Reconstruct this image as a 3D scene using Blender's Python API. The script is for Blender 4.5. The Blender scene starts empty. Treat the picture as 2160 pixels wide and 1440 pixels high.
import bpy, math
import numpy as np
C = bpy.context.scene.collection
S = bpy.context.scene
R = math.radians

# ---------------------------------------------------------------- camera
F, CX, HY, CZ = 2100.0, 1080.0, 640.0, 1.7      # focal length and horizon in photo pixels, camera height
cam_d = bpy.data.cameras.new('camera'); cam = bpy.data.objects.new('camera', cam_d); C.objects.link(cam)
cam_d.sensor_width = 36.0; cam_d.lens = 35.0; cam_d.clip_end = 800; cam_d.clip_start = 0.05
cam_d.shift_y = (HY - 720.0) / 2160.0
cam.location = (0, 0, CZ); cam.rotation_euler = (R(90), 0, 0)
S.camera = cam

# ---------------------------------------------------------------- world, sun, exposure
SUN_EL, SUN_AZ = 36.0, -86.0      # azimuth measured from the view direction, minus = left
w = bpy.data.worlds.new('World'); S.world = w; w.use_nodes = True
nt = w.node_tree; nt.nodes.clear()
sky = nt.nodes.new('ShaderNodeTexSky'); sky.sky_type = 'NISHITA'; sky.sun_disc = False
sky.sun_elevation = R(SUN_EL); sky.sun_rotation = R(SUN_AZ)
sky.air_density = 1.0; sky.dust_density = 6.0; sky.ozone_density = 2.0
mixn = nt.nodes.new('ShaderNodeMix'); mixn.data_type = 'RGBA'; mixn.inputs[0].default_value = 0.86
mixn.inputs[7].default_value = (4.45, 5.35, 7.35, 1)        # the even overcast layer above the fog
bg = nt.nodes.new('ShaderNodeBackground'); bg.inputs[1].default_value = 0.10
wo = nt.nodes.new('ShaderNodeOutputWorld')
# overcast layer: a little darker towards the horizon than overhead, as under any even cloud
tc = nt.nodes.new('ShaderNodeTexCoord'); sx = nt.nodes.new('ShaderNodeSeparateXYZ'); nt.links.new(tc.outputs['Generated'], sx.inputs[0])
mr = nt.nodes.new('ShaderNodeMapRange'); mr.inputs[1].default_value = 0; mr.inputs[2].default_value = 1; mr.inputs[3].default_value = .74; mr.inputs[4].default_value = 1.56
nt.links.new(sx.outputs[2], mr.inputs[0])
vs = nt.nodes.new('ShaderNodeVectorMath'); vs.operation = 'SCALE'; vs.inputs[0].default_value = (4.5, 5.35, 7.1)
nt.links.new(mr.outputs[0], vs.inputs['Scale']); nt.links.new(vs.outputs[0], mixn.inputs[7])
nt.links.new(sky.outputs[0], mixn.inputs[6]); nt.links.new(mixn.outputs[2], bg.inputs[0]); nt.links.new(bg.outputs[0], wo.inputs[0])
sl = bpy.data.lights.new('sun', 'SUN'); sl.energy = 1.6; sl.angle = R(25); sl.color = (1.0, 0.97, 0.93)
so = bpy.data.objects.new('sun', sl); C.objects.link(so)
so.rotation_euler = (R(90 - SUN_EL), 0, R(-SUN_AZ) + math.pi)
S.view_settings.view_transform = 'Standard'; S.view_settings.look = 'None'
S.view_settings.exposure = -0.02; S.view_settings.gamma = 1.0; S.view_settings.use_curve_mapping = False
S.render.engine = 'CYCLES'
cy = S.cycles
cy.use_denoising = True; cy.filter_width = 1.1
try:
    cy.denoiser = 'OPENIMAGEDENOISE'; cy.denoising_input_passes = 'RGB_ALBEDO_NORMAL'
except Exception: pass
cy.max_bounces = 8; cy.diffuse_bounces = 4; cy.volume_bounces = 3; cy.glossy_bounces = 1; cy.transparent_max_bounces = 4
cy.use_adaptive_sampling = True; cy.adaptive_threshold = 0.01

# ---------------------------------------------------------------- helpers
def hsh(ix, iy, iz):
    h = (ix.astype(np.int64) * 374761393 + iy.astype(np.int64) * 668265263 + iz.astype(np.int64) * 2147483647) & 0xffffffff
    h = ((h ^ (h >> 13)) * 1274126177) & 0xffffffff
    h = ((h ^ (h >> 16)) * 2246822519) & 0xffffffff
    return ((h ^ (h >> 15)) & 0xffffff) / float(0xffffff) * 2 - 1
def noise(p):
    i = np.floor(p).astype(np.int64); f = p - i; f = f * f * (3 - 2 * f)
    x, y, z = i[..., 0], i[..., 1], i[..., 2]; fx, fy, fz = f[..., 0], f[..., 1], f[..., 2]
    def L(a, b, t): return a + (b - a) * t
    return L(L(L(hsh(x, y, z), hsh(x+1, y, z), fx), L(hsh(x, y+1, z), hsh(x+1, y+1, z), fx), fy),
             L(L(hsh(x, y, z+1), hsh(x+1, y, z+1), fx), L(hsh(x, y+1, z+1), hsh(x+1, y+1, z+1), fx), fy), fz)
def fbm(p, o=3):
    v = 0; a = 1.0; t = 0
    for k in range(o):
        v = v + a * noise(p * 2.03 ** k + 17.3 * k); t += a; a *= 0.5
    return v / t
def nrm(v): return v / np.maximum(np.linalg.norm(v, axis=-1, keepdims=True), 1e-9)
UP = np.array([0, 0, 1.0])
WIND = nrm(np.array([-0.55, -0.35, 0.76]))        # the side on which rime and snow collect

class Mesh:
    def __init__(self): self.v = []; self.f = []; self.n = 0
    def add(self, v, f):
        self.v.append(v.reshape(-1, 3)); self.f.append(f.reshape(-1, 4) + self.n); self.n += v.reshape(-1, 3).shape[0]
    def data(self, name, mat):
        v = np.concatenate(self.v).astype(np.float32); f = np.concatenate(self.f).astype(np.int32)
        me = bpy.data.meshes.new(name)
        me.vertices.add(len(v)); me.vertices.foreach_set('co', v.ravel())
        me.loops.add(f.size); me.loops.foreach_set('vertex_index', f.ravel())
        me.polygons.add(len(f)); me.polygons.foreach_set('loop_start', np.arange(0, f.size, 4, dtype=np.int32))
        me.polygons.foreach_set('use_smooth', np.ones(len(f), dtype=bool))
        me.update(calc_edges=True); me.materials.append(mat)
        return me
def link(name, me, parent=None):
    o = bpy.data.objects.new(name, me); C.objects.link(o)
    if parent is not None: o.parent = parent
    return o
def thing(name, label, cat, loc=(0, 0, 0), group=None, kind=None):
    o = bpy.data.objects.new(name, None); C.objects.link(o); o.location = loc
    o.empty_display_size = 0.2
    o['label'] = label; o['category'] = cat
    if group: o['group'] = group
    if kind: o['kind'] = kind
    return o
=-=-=
Return nothing but the lines from the first line of the listing through the line with "R = math.radians", please, keeping every one of them unchanged.

- _IN RESPONSE_
Reconstruct this image as a 3D scene using Blender's Python API. The script is for Blender 4.5. The Blender scene starts empty. Treat the picture as 2160 pixels wide and 1440 pixels high.
import bpy, math
import numpy as np
C = bpy.context.scene.collection
S = bpy.context.scene
R = math.radians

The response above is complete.